▶ Given data:

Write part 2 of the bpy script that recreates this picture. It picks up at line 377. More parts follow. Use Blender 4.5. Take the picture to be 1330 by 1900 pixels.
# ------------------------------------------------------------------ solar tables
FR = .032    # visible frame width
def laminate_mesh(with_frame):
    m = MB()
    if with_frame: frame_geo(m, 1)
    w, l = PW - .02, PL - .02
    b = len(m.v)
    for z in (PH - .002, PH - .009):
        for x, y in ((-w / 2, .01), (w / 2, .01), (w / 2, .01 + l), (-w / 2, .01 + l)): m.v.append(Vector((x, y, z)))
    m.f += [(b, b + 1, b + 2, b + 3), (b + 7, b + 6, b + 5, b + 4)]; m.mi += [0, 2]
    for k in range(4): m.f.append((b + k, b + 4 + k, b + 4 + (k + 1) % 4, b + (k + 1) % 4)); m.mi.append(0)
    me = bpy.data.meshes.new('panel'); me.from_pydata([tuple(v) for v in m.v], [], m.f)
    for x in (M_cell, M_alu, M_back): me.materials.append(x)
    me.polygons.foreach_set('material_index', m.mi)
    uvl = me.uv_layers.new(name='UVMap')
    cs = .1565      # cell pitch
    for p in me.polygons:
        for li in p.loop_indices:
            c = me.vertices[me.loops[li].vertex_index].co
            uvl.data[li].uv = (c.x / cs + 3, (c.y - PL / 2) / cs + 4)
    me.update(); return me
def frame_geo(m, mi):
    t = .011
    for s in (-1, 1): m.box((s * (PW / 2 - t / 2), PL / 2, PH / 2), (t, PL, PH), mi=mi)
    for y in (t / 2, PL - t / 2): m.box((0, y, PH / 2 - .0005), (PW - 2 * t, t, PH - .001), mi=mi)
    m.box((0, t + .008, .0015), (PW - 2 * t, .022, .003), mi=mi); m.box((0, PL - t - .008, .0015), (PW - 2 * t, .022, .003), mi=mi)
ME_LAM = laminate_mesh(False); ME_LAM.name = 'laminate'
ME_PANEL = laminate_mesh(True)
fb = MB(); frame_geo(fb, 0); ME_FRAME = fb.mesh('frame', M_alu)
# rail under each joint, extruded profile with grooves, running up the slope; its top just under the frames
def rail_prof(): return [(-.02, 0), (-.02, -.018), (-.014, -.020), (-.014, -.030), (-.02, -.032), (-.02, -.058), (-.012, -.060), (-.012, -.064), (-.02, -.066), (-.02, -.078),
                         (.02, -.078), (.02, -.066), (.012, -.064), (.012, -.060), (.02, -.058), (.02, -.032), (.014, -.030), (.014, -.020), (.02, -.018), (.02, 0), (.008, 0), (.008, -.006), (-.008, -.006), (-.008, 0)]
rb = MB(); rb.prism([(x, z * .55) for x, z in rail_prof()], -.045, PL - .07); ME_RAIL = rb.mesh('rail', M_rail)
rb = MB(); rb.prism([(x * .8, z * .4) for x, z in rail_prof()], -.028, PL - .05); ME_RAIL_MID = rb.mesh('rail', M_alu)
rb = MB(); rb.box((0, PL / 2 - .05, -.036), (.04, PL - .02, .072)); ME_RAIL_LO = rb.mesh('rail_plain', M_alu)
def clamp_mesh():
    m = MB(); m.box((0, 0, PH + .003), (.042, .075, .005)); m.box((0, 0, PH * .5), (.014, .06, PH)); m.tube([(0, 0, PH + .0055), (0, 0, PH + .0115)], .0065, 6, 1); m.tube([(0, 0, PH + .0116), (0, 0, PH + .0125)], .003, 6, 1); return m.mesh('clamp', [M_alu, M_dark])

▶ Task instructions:
Repeat the listing above without any change.

▶ Exercise output:
Write part 2 of the bpy script that recreates this picture. It picks up at line 377. More parts follow. Use Blender 4.5. Take the picture to be 1330 by 1900 pixels.
# ------------------------------------------------------------------ solar tables
FR = .032    # visible frame width
def laminate_mesh(with_frame):
    m = MB()
    if with_frame: frame_geo(m, 1)
    w, l = PW - .02, PL - .02
    b = len(m.v)
    for z in (PH - .002, PH - .009):
        for x, y in ((-w / 2, .01), (w / 2, .01), (w / 2, .01 + l), (-w / 2, .01 + l)): m.v.append(Vector((x, y, z)))
    m.f += [(b, b + 1, b + 2, b + 3), (b + 7, b + 6, b + 5, b + 4)]; m.mi += [0, 2]
    for k in range(4): m.f.append((b + k, b + 4 + k, b + 4 + (k + 1) % 4, b + (k + 1) % 4)); m.mi.append(0)
    me = bpy.data.meshes.new('panel'); me.from_pydata([tuple(v) for v in m.v], [], m.f)
    for x in (M_cell, M_alu, M_back): me.materials.append(x)
    me.polygons.foreach_set('material_index', m.mi)
    uvl = me.uv_layers.new(name='UVMap')
    cs = .1565      # cell pitch
    for p in me.polygons:
        for li in p.loop_indices:
            c = me.vertices[me.loops[li].vertex_index].co
            uvl.data[li].uv = (c.x / cs + 3, (c.y - PL / 2) / cs + 4)
    me.update(); return me
def frame_geo(m, mi):
    t = .011
    for s in (-1, 1): m.box((s * (PW / 2 - t / 2), PL / 2, PH / 2), (t, PL, PH), mi=mi)
    for y in (t / 2, PL - t / 2): m.box((0, y, PH / 2 - .0005), (PW - 2 * t, t, PH - .001), mi=mi)
    m.box((0, t + .008, .0015), (PW - 2 * t, .022, .003), mi=mi); m.box((0, PL - t - .008, .0015), (PW - 2 * t, .022, .003), mi=mi)
ME_LAM = laminate_mesh(False); ME_LAM.name = 'laminate'
ME_PANEL = laminate_mesh(True)
fb = MB(); frame_geo(fb, 0); ME_FRAME = fb.mesh('frame', M_alu)
# rail under each joint, extruded profile with grooves, running up the slope; its top just under the frames
def rail_prof(): return [(-.02, 0), (-.02, -.018), (-.014, -.020), (-.014, -.030), (-.02, -.032), (-.02, -.058), (-.012, -.060), (-.012, -.064), (-.02, -.066), (-.02, -.078),
                         (.02, -.078), (.02, -.066), (.012, -.064), (.012, -.060), (.02, -.058), (.02, -.032), (.014, -.030), (.014, -.020), (.02, -.018), (.02, 0), (.008, 0), (.008, -.006), (-.008, -.006), (-.008, 0)]
rb = MB(); rb.prism([(x, z * .55) for x, z in rail_prof()], -.045, PL - .07); ME_RAIL = rb.mesh('rail', M_rail)
rb = MB(); rb.prism([(x * .8, z * .4) for x, z in rail_prof()], -.028, PL - .05); ME_RAIL_MID = rb.mesh('rail', M_alu)
rb = MB(); rb.box((0, PL / 2 - .05, -.036), (.04, PL - .02, .072)); ME_RAIL_LO = rb.mesh('rail_plain', M_alu)
def clamp_mesh():
    m = MB(); m.box((0, 0, PH + .003), (.042, .075, .005)); m.box((0, 0, PH * .5), (.014, .06, PH)); m.tube([(0, 0, PH + .0055), (0, 0, PH + .0115)], .0065, 6, 1); m.tube([(0, 0, PH + .0116), (0, 0, PH + .0125)], .003, 6, 1); return m.mesh('clamp', [M_alu, M_dark])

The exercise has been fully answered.